Source data:
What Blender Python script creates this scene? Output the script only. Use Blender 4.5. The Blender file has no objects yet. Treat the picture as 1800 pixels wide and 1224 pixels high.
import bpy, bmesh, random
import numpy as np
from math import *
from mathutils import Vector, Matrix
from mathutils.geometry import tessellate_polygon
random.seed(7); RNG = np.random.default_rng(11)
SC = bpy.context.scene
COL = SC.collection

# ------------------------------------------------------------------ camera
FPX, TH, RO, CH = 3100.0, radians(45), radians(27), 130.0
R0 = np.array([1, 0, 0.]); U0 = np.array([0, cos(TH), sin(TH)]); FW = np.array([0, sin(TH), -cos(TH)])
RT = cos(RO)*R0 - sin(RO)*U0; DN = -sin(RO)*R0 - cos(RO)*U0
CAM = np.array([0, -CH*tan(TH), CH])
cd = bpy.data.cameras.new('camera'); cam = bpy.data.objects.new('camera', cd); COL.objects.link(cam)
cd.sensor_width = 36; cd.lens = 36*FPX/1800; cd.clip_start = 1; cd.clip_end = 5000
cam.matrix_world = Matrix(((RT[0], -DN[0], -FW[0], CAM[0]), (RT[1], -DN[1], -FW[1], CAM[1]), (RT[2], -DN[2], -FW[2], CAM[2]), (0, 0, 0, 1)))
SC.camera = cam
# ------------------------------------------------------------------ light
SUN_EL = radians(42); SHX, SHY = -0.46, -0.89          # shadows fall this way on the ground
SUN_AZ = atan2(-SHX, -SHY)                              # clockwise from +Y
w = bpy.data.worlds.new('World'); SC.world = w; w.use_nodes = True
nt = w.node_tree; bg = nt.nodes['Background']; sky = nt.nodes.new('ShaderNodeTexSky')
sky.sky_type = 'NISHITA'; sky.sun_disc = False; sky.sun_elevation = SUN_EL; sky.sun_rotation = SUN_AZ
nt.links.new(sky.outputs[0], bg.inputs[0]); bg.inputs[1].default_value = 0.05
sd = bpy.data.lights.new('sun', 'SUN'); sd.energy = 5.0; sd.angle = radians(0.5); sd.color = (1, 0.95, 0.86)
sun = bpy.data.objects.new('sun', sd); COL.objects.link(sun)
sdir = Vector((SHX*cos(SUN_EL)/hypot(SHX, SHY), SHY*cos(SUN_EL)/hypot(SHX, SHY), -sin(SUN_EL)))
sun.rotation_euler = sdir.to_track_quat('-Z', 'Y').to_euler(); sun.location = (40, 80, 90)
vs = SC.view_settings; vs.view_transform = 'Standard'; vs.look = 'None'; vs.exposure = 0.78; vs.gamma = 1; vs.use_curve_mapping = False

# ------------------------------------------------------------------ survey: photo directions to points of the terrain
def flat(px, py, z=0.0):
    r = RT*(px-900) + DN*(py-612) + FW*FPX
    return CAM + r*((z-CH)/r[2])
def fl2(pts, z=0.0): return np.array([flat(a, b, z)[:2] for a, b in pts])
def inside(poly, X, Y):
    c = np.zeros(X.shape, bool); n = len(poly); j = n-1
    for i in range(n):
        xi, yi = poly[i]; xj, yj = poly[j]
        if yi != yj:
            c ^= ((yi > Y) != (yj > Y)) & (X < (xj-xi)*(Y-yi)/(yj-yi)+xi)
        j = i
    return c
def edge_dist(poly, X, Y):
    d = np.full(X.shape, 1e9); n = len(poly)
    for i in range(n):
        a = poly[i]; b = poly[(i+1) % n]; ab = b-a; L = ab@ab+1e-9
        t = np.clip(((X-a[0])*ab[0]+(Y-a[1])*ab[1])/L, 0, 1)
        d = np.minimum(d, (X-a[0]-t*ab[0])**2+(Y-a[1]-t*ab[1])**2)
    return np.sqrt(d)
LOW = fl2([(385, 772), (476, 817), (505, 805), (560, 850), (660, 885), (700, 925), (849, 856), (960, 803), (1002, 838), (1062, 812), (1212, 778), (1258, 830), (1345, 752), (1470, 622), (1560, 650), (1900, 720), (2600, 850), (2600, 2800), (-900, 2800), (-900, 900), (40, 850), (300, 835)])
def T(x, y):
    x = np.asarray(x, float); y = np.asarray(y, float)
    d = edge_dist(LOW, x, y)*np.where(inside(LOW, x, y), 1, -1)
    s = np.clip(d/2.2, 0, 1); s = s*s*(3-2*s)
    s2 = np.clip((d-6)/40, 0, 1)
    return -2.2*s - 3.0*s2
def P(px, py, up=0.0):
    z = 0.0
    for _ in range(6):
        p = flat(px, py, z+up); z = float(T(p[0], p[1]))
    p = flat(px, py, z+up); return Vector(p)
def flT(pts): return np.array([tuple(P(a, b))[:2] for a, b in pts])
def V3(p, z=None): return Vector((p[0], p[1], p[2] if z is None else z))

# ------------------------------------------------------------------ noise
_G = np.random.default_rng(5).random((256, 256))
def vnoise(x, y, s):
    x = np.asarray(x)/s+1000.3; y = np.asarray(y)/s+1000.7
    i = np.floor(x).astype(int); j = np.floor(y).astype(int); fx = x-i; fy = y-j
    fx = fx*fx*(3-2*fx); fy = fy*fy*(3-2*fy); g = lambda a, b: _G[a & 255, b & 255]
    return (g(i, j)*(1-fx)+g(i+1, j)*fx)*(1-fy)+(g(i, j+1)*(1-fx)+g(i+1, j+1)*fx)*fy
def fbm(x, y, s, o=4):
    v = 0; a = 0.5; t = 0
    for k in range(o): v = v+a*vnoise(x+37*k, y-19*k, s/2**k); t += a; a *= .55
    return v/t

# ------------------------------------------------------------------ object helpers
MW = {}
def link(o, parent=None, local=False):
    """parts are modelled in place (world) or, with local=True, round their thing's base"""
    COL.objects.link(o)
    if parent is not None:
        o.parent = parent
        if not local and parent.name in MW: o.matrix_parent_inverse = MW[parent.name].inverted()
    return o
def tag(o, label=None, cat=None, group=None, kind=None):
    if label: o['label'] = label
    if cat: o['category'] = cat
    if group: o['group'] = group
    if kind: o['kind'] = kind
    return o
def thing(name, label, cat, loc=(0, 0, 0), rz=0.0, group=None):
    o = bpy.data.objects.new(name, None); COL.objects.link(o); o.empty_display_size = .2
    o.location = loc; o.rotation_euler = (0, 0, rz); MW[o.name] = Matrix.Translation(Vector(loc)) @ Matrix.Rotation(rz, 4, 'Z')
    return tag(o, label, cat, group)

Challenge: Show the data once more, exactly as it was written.

In response:
What Blender Python script creates this scene? Output the script only. Use Blender 4.5. The Blender file has no objects yet. Treat the picture as 1800 pixels wide and 1224 pixels high.
import bpy, bmesh, random
import numpy as np
from math import *
from mathutils import Vector, Matrix
from mathutils.geometry import tessellate_polygon
random.seed(7); RNG = np.random.default_rng(11)
SC = bpy.context.scene
COL = SC.collection

# ------------------------------------------------------------------ camera
FPX, TH, RO, CH = 3100.0, radians(45), radians(27), 130.0
R0 = np.array([1, 0, 0.]); U0 = np.array([0, cos(TH), sin(TH)]); FW = np.array([0, sin(TH), -cos(TH)])
RT = cos(RO)*R0 - sin(RO)*U0; DN = -sin(RO)*R0 - cos(RO)*U0
CAM = np.array([0, -CH*tan(TH), CH])
cd = bpy.data.cameras.new('camera'); cam = bpy.data.objects.new('camera', cd); COL.objects.link(cam)
cd.sensor_width = 36; cd.lens = 36*FPX/1800; cd.clip_start = 1; cd.clip_end = 5000
cam.matrix_world = Matrix(((RT[0], -DN[0], -FW[0], CAM[0]), (RT[1], -DN[1], -FW[1], CAM[1]), (RT[2], -DN[2], -FW[2], CAM[2]), (0, 0, 0, 1)))
SC.camera = cam
# ------------------------------------------------------------------ light
SUN_EL = radians(42); SHX, SHY = -0.46, -0.89          # shadows fall this way on the ground
SUN_AZ = atan2(-SHX, -SHY)                              # clockwise from +Y
w = bpy.data.worlds.new('World'); SC.world = w; w.use_nodes = True
nt = w.node_tree; bg = nt.nodes['Background']; sky = nt.nodes.new('ShaderNodeTexSky')
sky.sky_type = 'NISHITA'; sky.sun_disc = False; sky.sun_elevation = SUN_EL; sky.sun_rotation = SUN_AZ
nt.links.new(sky.outputs[0], bg.inputs[0]); bg.inputs[1].default_value = 0.05
sd = bpy.data.lights.new('sun', 'SUN'); sd.energy = 5.0; sd.angle = radians(0.5); sd.color = (1, 0.95, 0.86)
sun = bpy.data.objects.new('sun', sd); COL.objects.link(sun)
sdir = Vector((SHX*cos(SUN_EL)/hypot(SHX, SHY), SHY*cos(SUN_EL)/hypot(SHX, SHY), -sin(SUN_EL)))
sun.rotation_euler = sdir.to_track_quat('-Z', 'Y').to_euler(); sun.location = (40, 80, 90)
vs = SC.view_settings; vs.view_transform = 'Standard'; vs.look = 'None'; vs.exposure = 0.78; vs.gamma = 1; vs.use_curve_mapping = False

# ------------------------------------------------------------------ survey: photo directions to points of the terrain
def flat(px, py, z=0.0):
    r = RT*(px-900) + DN*(py-612) + FW*FPX
    return CAM + r*((z-CH)/r[2])
def fl2(pts, z=0.0): return np.array([flat(a, b, z)[:2] for a, b in pts])
def inside(poly, X, Y):
    c = np.zeros(X.shape, bool); n = len(poly); j = n-1
    for i in range(n):
        xi, yi = poly[i]; xj, yj = poly[j]
        if yi != yj:
            c ^= ((yi > Y) != (yj > Y)) & (X < (xj-xi)*(Y-yi)/(yj-yi)+xi)
        j = i
    return c
def edge_dist(poly, X, Y):
    d = np.full(X.shape, 1e9); n = len(poly)
    for i in range(n):
        a = poly[i]; b = poly[(i+1) % n]; ab = b-a; L = ab@ab+1e-9
        t = np.clip(((X-a[0])*ab[0]+(Y-a[1])*ab[1])/L, 0, 1)
        d = np.minimum(d, (X-a[0]-t*ab[0])**2+(Y-a[1]-t*ab[1])**2)
    return np.sqrt(d)
LOW = fl2([(385, 772), (476, 817), (505, 805), (560, 850), (660, 885), (700, 925), (849, 856), (960, 803), (1002, 838), (1062, 812), (1212, 778), (1258, 830), (1345, 752), (1470, 622), (1560, 650), (1900, 720), (2600, 850), (2600, 2800), (-900, 2800), (-900, 900), (40, 850), (300, 835)])
def T(x, y):
    x = np.asarray(x, float); y = np.asarray(y, float)
    d = edge_dist(LOW, x, y)*np.where(inside(LOW, x, y), 1, -1)
    s = np.clip(d/2.2, 0, 1); s = s*s*(3-2*s)
    s2 = np.clip((d-6)/40, 0, 1)
    return -2.2*s - 3.0*s2
def P(px, py, up=0.0):
    z = 0.0
    for _ in range(6):
        p = flat(px, py, z+up); z = float(T(p[0], p[1]))
    p = flat(px, py, z+up); return Vector(p)
def flT(pts): return np.array([tuple(P(a, b))[:2] for a, b in pts])
def V3(p, z=None): return Vector((p[0], p[1], p[2] if z is None else z))

# ------------------------------------------------------------------ noise
_G = np.random.default_rng(5).random((256, 256))
def vnoise(x, y, s):
    x = np.asarray(x)/s+1000.3; y = np.asarray(y)/s+1000.7
    i = np.floor(x).astype(int); j = np.floor(y).astype(int); fx = x-i; fy = y-j
    fx = fx*fx*(3-2*fx); fy = fy*fy*(3-2*fy); g = lambda a, b: _G[a & 255, b & 255]
    return (g(i, j)*(1-fx)+g(i+1, j)*fx)*(1-fy)+(g(i, j+1)*(1-fx)+g(i+1, j+1)*fx)*fy
def fbm(x, y, s, o=4):
    v = 0; a = 0.5; t = 0
    for k in range(o): v = v+a*vnoise(x+37*k, y-19*k, s/2**k); t += a; a *= .55
    return v/t

# ------------------------------------------------------------------ object helpers
MW = {}
def link(o, parent=None, local=False):
    """parts are modelled in place (world) or, with local=True, round their thing's base"""
    COL.objects.link(o)
    if parent is not None:
        o.parent = parent
        if not local and parent.name in MW: o.matrix_parent_inverse = MW[parent.name].inverted()
    return o
def tag(o, label=None, cat=None, group=None, kind=None):
    if label: o['label'] = label
    if cat: o['category'] = cat
    if group: o['group'] = group
    if kind: o['kind'] = kind
    return o
def thing(name, label, cat, loc=(0, 0, 0), rz=0.0, group=None):
    o = bpy.data.objects.new(name, None); COL.objects.link(o); o.empty_display_size = .2
    o.location = loc; o.rotation_euler = (0, 0, rz); MW[o.name] = Matrix.Translation(Vector(loc)) @ Matrix.Rotation(rz, 4, 'Z')
    return tag(o, label, cat, group)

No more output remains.